Nick Carraway, as the narrator (Chapter 9)

Explanation:-

These are the most famous lines in the novel and the words with which Nick Carraway concludes his story. The green light, which Gatsby stares at, at the beginning of the novel, is one of the most famous symbols ever used in literature. It represents Jay Gatsby’s longing to reunite with Daisy, a ‘foul dusted’ dream he pursues throughout the novel. Here, Fitzgerald directly links Gatsby’s dream to the American dream to attain a fulfilling future, which he believes is moving farther away with their efforts. He adds that despite this, in future, people will try harder to attain more and more till one day it will all be over, like it was for Gatsby. In the last line, Fitzgerald compares the American dream to a boat making an effort to travel against the current. Like the boat, the dream, instead of moving towards realization, is being pushed back into the past. Fitzgerald is neither approving nor cynical about the American dream but reveals, what according to him, is its true melancholy nature.

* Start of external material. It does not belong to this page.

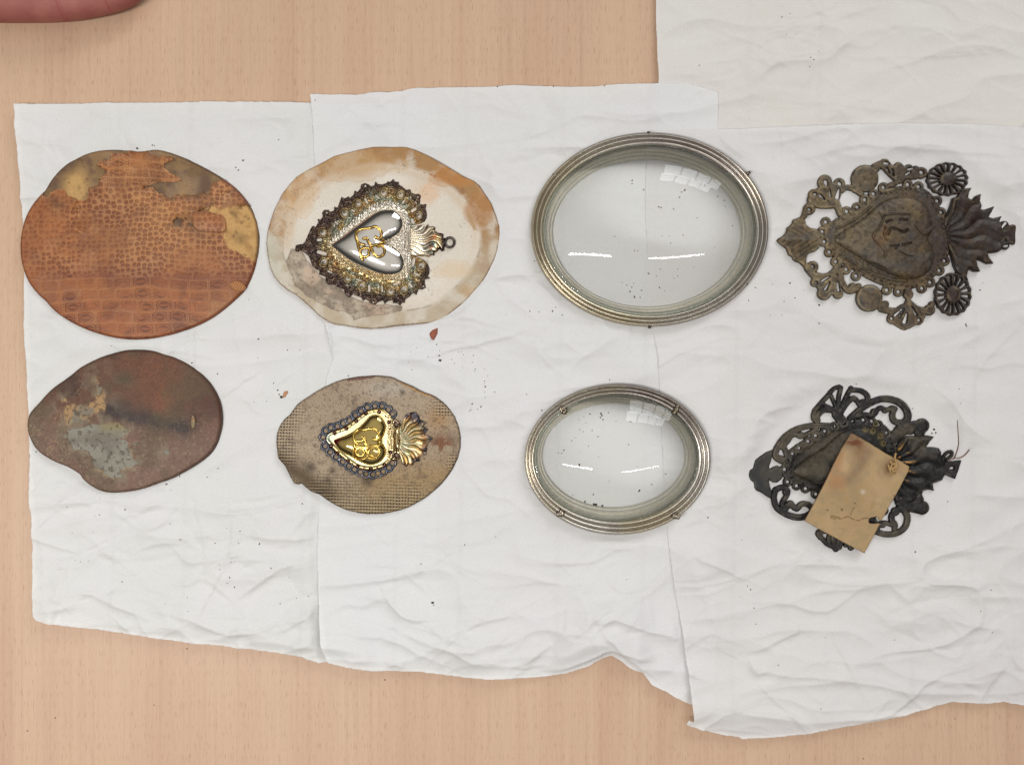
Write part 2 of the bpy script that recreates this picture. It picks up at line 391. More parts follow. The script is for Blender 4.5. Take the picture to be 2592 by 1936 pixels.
LEFT = [(42,268),(200,264),(400,261),(600,260),(790,262),(1108,262),(1108,1000),(1104,1676),(1000,1675),(830,1672),(812,1673),(790,1668),(778,1664),(768,1658),(700,1648),(640,1640),(590,1633),(500,1625),(400,1612),(300,1597),(200,1583),(135,1573),(100,1566),(92,1556),(90,1500),(86,1440),(85,1390),(84,1340),(78,1240),(76,1150),(74,1060),(70,900),(67,860),(64,760),(62,620),(58,520),(50,400)]
MID = [(787,241),(860,240),(905,243),(940,237),(990,237),(1020,234),(1040,228),(1055,225),(1200,223),(1270,221),(1300,218),(1380,222),(1480,223),(1560,218),(1660,214),(1740,214),(1780,224),(1815,236),(1816,330),(1816,900),(1812,1500),(1806,1788),(1778,1786),(1745,1778),(1728,1768),(1710,1760),(1690,1748),(1665,1738),(1650,1731),(1640,1718),(1625,1697),(1605,1692),(1590,1684),(1570,1668),(1545,1655),(1520,1666),(1490,1682),(1430,1702),(1380,1709),(1330,1712),(1230,1714),(1180,1712),(1130,1706),(1060,1695),(980,1693),(950,1694),(900,1686),(870,1681),(835,1674),(828,1666),(815,1620),(812,1580),(808,1490),(805,1400),(808,1300),(812,1250),(818,1100),(822,1000),(826,960),(836,930),(845,905),(841,890),(838,875),(832,840),(822,815),(812,760),(806,650),(800,480),(797,400),(793,320)]
RIGHT = [(1640,330),(1632,500),(1642,700),(1652,830),(1665,905),(1672,1050),(1680,1200),(1690,1370),(1700,1450),(1710,1510),(1722,1570),(1732,1640),(1740,1700),(1747,1760),(1752,1816),(1748,1817),(1737,1812),(1732,1822),(1745,1830),(1770,1839),(1830,1855),(1868,1861),(1874,1865),(1930,1864),(1980,1860),(2030,1853),(2090,1842),(2150,1832),(2260,1811),(2350,1790),(2380,1781),(2405,1773),(2450,1775),(2510,1777),(2535,1773),(2560,1778),(2592,1782),(2750,1792),(2750,322),(2592,326),(2500,318),(2400,315),(2200,318),(2050,322),(1900,328),(1820,330)]
UPPER = [(1657,-110),(1660,60),(1664,150),(1667,250),(1667,450),(2750,450),(2750,-110)]

FOOT = [((352,620),330,265),((316,1065),270,200),((968,603),320,255),((932,1125),258,200),((1647,579),330,270),((1565,1164),260,215),((2270,620),340,240),((2180,1190),310,240)]
def foot(x, y):
    f = np.zeros(x.shape)
    for (cx, cy), a, b in FOOT:
        q = np.hypot((x - cx) / a, (y - cy) / b); f = np.maximum(f, (1 - sm(.80, 1.02, q)) * (.78 if cx < 2000 else .9))
    return f
def Hc(x, y):
    return 0.25 + (1.3 * fbm(x, y, 420, 3, 2, 260) + 2.4 * fbm(x + .4 * y, y, 210, 4, 2, 95) ** 1.5 + 1.5 * np.clip(1 - np.abs(2 * fbm(x + .3 * y, y, 260, 9, 2, 110) - 1) * 2.6, 0, 1) ** 1.5) * (1 - foot(x, y))
q1 = cr(0, 1240, 900 / 2136); q2 = cr(780, 1300, 1000 / 2212); q3 = cr(1600, 1380, 992 / 2212); q4 = cr(1300, 0, 1292 / 2212); q5 = cr(560, 800, 760 / 2212); q6 = cr(560, 180, 740 / 2212)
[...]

A Dream Denied to Fitzgerald

When The Great Gatsby was first released, it sold fewer than 20,000 copies. The reviews were mixed and the novel was considered a failure. However, Fitzgerald did receive praise for his work from several renowned literary figures including T. S. Eliot and Edith Wharton. F. Scott Fitzgerald died on December 21, 1940 believing, what now is considered his magnum opus, to be a forgotten work. There was a surge in interest in the novel during the Second World War and by 1960 it was selling 50,000 copies per year. In 1998, it was voted by the Modern Library as the best American novel of the twentieth century. The Great Gatsby has sold over 25 million copies worldwide as of 2013 and annually sells an additional 500,000 copies.